Sin embargo, el hombre se ha hecho cómodo y egoísta ante el resto. Competir es primordial para sobrevivir y ello no casa del todo con el orden de convivencia ordinaria que rige en la vida de la naturaleza. Por ello, el hombre cree erróneamente haber sometido al mundo natural, como si de un competidor más se tratara. Muy al contrario, la naturaleza lleva siglos sometiendo al hombre y los datos avalan que lo hará más y más salvajemente, cuanto más convivamos en su seno bajo términos de lucha y competición desarrollista. Lo hará tan fuerte y tan fácilmente, como lo hace cada día con sus calores desmedidos o sus gélidos fríos, sus lluvias torrenciales o sus sequías perennes, para luego liberarnos o no, a su libre albedrío. Y todo ello no es algo ajeno o lejano a nosotros; es algo tan real y cercano como el riesgo que corren algunas de nuestras playas o pueblos costeros; tanto como la misma dependencia de todos nosotros del suministro energético que importamos o del agua que nos falta, en ocasiones, o de la que carecen, en condiciones mínimas, tres cuartas parte del planeta. Tanto monta cerca de nosotros para el problema de la vivienda y las carencias de suelo en los lugares apetecidos por el mercado, mientras buena parte de la península constituye un páramo inhabitado y castigado duramente por climas severos.

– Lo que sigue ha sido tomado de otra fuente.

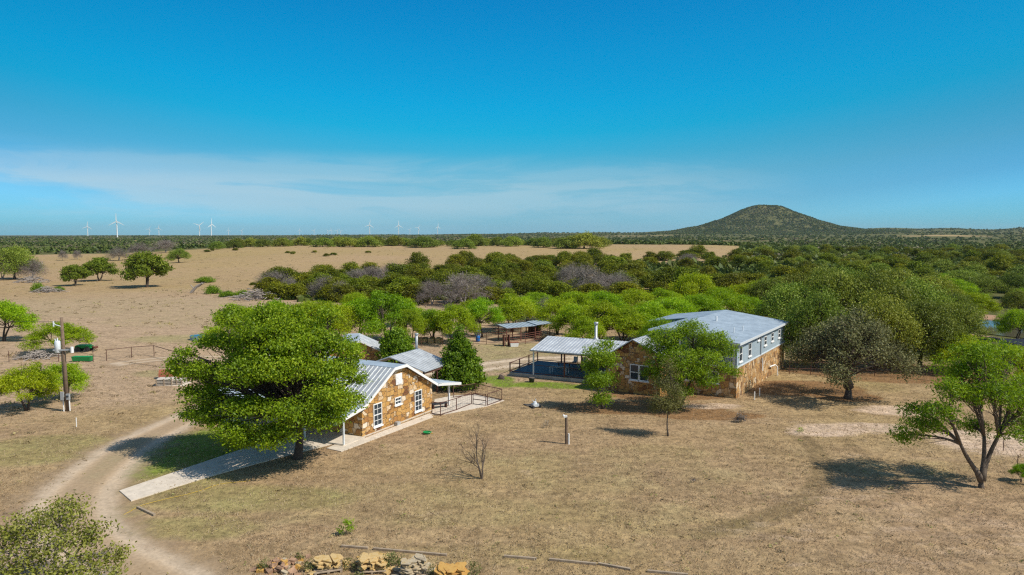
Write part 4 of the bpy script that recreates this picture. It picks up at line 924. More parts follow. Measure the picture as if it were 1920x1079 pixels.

Desde el humus del bosque hasta el blanco plateado del brillo lunar, toda nuestra vida está bañada en una dependencia incuestionable y desmedida de la luz, del color y de las formas perfectas de objetos y elementos que nunca han podido ser transformados por el hombre, más allá de la erosión natural de los mismos por los ríos, las lluvias, el viento, el sol, el frío, los mares o el paso aleatorio en el tiempo de miles de especies interdependientes.
Si el Derecho ha de regir nuestra convivencia y sus leyes quieren ser justas; he aquí una inmejorable ocasión para demostrarle al futuro que la razón y el sentido a veces también se imponen a las barbaries desarrollistas. Claro que no basta con el Derecho o con la política; nuestro problema va mucho más lejos y parece haberse insertado en nuestros modos de vida, en nuestras mentes y hasta en nuestras formas de ser y hacer; se encuentra inserto en lo más profundo de nuestra cultura desde hace demasiado tiempo. Tiempo suficiente como para que comencemos a repensar el modelo. De lo contrario es seguro y preocupante que el aserto de Margalef tienda a ratificarse: «el hombre no sólo es un problema para sí, sino también para la biosfera en que le ha tocado vivir».